La réalité est cependant bien plus complexe. Les jeux de la politique, de la géostratégie, des inimités séculaires ainsi que l’aversion des dirigeants les uns pour les autres ont aussi leur part dans ce type de conflits. Il était de notoriété publique que Saddam et Al Assad étaient des rivaux bien que professant, en apparence, la même idéologie baâthiste de l’Union arabe et convoitaient tous deux le leadership du monde arabe, leadership laissé vacant ou en déshérence depuis le décès du Président égyptien Gamal Abd Ennasser, héros du panarabisme- il a stoppé net l’invasion tripartite « impérialiste » France-Israël- Grande Bretagne- et de la nationalisation du Canal de Suez.
L’eau a servi de prétexte aux gesticulations militaires à la frontière des deux pays.
De plus, Irak et Syrie ne portent guère dans leur cœur la Turquie, héritière de l’Empire ottoman, qui a mis sous sa botte, avec une férocité légendaire, les populations locales des siècles durant. Plus les divergences religieuses entre les Turcs hanéfites, les Irakiens et les Syriens malékites ou pire encore – car malékisme et hanafisme dont des rites orthodoxes, malgré tout- alaouites (non orthodoxe) comme dans le cas du clan du Président Al Assad.
Il ne faut pas perdre de vue la géostratégie et la « grande » politique.

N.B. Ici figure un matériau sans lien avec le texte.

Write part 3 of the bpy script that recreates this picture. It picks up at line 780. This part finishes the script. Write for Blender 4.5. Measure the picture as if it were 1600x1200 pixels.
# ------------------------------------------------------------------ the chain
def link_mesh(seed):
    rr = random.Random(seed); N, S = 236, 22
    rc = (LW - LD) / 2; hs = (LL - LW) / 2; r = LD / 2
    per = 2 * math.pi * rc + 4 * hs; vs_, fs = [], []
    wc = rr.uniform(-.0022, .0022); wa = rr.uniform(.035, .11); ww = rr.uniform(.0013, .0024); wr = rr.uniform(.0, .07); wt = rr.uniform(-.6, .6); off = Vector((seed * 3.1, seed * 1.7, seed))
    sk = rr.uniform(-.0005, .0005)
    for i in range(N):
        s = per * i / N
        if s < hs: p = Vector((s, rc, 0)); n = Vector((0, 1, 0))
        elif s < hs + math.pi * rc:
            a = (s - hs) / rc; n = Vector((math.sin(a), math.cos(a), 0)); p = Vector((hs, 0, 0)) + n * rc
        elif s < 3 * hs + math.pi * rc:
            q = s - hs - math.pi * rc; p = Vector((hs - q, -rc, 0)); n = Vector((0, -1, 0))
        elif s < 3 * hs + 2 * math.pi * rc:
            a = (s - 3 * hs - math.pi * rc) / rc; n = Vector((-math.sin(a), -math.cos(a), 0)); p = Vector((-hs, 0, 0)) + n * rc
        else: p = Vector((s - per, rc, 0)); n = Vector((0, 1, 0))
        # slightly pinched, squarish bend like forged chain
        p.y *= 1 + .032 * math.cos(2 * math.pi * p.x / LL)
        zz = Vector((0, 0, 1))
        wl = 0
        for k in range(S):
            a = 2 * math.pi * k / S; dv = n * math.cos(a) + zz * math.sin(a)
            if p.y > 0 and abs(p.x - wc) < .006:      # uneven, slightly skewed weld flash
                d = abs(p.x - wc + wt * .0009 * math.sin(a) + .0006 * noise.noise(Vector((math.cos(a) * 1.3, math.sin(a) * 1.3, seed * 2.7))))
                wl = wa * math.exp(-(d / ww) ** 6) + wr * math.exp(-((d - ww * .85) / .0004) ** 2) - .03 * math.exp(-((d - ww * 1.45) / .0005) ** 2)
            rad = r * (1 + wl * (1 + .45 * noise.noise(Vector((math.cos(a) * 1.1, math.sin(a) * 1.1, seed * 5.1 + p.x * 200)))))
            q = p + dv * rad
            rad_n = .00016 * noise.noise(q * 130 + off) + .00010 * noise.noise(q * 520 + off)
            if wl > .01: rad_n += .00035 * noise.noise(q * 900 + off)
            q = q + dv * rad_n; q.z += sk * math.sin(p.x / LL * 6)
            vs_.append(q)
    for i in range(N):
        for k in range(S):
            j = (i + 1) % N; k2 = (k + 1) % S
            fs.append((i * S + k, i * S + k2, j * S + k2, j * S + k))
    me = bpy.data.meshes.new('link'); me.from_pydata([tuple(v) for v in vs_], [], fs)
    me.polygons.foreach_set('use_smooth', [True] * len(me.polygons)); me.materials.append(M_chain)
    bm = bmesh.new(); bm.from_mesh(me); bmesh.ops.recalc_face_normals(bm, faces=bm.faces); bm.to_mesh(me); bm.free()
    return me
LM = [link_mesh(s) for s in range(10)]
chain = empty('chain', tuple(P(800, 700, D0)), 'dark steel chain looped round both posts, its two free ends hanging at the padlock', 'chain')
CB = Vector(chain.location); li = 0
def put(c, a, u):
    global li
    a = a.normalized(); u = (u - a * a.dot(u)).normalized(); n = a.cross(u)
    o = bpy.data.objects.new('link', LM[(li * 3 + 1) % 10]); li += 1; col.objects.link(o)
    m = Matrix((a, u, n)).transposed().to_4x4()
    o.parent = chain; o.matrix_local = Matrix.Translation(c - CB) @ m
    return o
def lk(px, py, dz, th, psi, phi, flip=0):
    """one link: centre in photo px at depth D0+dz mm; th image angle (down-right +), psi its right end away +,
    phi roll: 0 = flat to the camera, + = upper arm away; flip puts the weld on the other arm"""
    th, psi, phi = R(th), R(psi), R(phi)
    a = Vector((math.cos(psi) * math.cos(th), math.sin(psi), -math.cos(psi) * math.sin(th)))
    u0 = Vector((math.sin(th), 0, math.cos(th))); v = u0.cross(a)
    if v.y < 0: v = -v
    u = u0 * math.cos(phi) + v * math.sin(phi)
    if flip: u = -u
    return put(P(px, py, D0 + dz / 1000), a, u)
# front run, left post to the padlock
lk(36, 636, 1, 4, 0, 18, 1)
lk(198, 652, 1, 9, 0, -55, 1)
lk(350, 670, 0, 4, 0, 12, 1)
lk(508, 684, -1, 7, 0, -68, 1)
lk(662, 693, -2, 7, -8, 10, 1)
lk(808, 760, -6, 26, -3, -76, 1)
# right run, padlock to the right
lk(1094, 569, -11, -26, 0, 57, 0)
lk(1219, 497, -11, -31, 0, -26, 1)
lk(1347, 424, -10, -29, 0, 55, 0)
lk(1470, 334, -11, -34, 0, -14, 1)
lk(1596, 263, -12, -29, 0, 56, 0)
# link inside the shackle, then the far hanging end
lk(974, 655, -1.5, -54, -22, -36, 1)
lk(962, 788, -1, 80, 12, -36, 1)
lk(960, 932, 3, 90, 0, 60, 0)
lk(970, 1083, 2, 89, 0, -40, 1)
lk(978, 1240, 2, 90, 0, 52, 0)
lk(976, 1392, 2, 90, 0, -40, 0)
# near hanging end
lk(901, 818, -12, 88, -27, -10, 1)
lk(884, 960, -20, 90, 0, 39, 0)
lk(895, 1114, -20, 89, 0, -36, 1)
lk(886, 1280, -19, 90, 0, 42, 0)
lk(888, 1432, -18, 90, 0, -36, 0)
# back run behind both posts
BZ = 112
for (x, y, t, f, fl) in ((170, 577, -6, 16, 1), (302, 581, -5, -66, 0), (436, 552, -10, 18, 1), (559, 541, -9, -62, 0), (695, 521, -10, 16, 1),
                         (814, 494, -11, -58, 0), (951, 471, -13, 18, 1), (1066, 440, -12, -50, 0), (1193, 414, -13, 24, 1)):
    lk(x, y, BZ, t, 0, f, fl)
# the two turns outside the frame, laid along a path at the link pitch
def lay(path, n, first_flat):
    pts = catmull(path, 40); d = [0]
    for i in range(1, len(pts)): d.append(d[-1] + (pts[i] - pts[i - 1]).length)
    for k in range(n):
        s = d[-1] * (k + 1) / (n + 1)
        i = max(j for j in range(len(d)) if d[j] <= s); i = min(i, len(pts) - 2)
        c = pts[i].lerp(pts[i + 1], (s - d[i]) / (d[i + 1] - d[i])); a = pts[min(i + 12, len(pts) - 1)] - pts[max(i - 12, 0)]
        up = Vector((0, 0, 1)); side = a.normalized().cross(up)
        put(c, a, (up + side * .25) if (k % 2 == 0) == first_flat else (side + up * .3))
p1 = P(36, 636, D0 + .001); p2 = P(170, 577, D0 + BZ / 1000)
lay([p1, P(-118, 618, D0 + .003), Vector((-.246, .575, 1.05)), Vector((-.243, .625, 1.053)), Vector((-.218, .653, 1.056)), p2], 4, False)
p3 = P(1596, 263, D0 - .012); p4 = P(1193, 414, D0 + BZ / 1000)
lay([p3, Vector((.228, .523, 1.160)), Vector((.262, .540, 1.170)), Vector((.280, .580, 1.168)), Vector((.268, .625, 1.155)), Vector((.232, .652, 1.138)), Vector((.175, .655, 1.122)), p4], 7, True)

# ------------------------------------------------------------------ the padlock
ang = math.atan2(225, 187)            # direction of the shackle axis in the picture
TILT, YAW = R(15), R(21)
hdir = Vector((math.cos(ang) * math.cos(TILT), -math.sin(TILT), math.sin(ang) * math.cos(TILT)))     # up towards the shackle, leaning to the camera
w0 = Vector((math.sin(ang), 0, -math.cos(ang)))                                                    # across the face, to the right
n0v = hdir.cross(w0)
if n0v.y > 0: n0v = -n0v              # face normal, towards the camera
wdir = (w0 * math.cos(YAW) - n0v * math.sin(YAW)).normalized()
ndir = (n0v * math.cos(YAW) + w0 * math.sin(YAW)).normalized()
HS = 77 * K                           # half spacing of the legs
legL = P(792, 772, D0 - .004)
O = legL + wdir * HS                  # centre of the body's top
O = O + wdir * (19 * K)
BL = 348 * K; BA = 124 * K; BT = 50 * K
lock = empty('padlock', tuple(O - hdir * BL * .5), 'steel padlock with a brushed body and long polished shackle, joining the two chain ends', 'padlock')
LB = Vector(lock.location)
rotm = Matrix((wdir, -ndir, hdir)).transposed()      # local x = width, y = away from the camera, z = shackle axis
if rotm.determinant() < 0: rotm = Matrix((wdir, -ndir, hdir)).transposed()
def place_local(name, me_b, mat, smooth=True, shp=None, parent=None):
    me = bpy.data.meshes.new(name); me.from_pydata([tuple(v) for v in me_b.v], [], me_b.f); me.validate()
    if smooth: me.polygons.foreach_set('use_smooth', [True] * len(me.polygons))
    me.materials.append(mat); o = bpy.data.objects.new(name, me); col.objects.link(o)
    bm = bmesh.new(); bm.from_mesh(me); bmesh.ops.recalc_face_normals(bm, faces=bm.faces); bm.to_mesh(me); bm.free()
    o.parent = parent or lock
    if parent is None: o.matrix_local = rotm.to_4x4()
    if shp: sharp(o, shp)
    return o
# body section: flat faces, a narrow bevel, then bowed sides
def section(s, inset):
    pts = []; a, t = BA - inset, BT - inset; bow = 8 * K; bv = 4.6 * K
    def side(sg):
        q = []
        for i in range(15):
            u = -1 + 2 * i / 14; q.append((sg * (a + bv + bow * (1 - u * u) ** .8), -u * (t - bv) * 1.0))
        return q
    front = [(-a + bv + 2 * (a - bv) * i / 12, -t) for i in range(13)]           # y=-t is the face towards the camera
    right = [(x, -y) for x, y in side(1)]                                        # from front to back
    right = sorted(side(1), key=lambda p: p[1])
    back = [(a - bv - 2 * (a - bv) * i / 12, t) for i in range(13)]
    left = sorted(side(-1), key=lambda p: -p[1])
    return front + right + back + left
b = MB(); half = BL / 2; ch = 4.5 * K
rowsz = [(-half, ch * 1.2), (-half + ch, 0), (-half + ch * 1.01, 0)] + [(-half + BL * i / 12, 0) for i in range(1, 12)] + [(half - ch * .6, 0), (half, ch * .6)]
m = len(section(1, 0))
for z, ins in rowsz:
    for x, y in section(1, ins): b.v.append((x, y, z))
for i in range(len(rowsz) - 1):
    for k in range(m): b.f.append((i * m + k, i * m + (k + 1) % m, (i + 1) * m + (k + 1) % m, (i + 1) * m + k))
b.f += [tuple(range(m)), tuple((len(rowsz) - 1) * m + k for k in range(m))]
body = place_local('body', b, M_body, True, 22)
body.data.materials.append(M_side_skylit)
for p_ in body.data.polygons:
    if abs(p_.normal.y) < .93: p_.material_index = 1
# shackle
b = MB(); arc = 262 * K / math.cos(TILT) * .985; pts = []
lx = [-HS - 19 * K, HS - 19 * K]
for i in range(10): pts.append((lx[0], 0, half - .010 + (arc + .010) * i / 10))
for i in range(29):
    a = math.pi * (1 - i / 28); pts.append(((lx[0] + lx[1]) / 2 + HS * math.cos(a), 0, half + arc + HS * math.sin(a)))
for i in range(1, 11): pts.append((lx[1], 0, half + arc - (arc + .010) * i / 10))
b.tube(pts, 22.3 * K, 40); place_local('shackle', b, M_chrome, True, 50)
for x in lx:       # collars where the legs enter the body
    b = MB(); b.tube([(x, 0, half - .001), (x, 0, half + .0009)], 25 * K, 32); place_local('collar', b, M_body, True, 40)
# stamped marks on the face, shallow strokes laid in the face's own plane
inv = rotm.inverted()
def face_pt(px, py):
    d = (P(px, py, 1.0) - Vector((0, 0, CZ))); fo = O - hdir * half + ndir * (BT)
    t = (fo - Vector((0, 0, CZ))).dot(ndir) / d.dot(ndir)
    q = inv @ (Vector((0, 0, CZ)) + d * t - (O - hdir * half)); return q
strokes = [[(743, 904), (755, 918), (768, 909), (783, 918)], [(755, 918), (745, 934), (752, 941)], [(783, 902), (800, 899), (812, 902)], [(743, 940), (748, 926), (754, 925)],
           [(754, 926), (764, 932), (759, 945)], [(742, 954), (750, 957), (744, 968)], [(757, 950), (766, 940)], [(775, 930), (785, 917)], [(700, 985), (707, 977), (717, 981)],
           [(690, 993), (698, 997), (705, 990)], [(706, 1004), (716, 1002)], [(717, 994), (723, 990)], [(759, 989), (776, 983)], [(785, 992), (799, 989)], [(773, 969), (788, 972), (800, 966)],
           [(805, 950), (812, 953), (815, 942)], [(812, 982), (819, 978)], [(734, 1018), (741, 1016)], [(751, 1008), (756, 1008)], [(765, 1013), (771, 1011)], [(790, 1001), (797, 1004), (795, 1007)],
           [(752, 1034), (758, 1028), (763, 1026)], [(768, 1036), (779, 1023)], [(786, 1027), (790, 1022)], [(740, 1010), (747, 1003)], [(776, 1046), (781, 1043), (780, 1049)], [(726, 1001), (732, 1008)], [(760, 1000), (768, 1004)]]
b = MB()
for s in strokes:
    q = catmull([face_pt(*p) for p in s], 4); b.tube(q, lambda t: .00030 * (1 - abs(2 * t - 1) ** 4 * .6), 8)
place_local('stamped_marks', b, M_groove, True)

La Turquie, avec son « aqueduc de la paix » cherchait peut être, à la demande de Washington, de faire en sorte qu’Israël apparaisse comme un Etat « normal » dans cette région du monde où il n’est guère accepté…du moins par les populations et que les dirigeants entretiendraient des relations non officielles, « cachées » ( sociétés –écrans, bureaux de représentation commerciale …) avec Israël, exception faite de la Turquie précisément ainsi que de l’Egypte et de la Jordanie qui ont échangé des ambassadeurs avec Tel Aviv.